Olmert's statement about allocating NIS 1.5 billion from the state budget for Holocaust survivors, to be spread over two years, is not enough for Orlev. He is acting to set up a state inquiry commission to examine the cabinet's conduct vis-a-vis Holocaust survivors, and the Control Committee is expected to vote on it in two weeks.

Orlev is not bothered by the possibility that this would be yet another committee that would produce another series of recommendations, and which will gather dust in the treasury's drawers. He insists its recommendations would spur the cabinet to do more for the survivors.

The Control Committee is legally authorized to set up a state commission of inquiry following the special state comptroller's report on the cabinet's treatment of the Holocaust survivors. Fortunately for Orlev, only a regular majority in the committee is required to set up the commission, rather than the two-thirds required following a regular comptroller's report.

In addition, since the comptroller's report was a special one, the committee does not need his approval for the decision to set up a state commission of inquiry. One way or another, anyone who knows Comptroller Michael Lindenstrauss knows he is unlikely to object to a commission that would bash Olmert's government.

The Control Committee has decided once before on setting up a state commission of inquiry. In the mid-1980s, following the crisis brought on by the banks' manipulation of their share prices, the Control Committee decided to set up an inquiry commission headed by retired Justice Moshe Beisky. The MKs joined forces in view of the heavy losses incurred to myriads of Israelis.

Will coalition MKs have the courage to vote for setting up a state inquiry commission? Will the MKs act to improve the Holocaust survivors' appalling situation? Or will they prefer coalition discipline?

Orlev figures he has a majority among the committee's 15 members. He says four of the committee's eight coalition members promised their support. In addition to the seven opposition members, he has 11 in favor and four against. At least on paper.

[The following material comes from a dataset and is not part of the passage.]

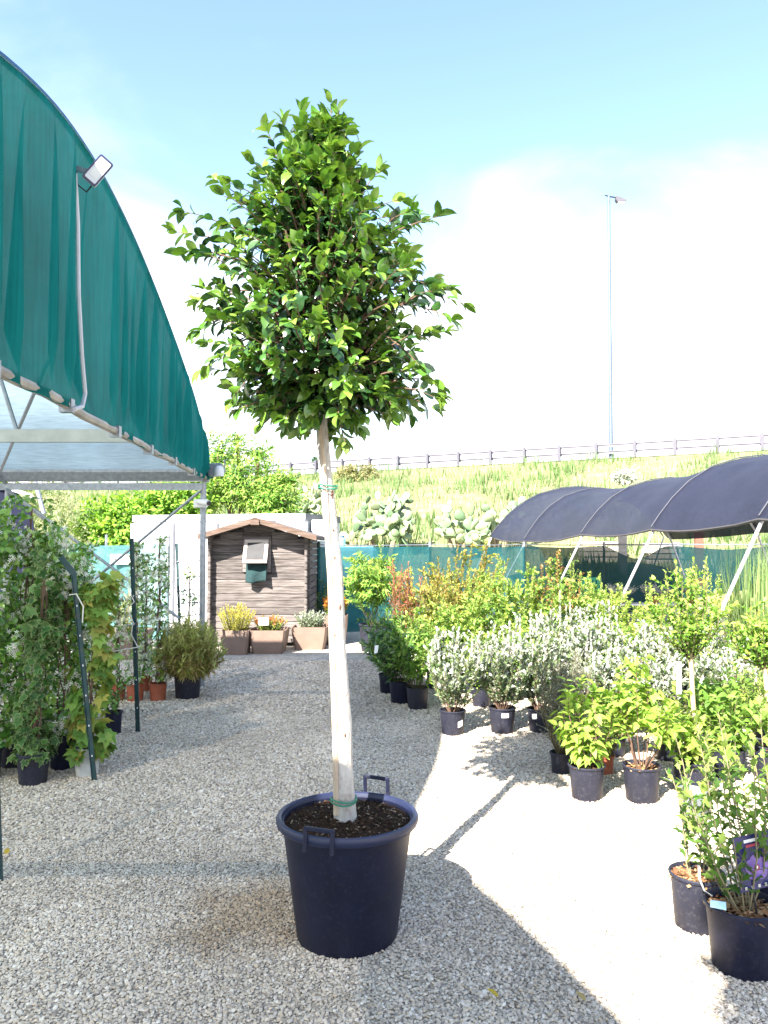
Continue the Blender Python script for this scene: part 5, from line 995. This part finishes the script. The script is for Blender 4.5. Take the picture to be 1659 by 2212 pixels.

But in Israel, political promises are not always kept. The coalition can replace maverick MKs in the committee at the last moment. Besides, the allocation of NIS 1.5 billion could change the power balance in the committee.

Therefore the chances for setting up a state commission of inquiry on the issue of Holocaust survivors are not good. However, Orlev will not give up, and will continue to slam his gavel and blast the government. If he doesn't succeed this time, he will pull the same rabbit out of his hat and propose to set up a state commission of inquiry following the comptroller's report on the Second Lebanon War.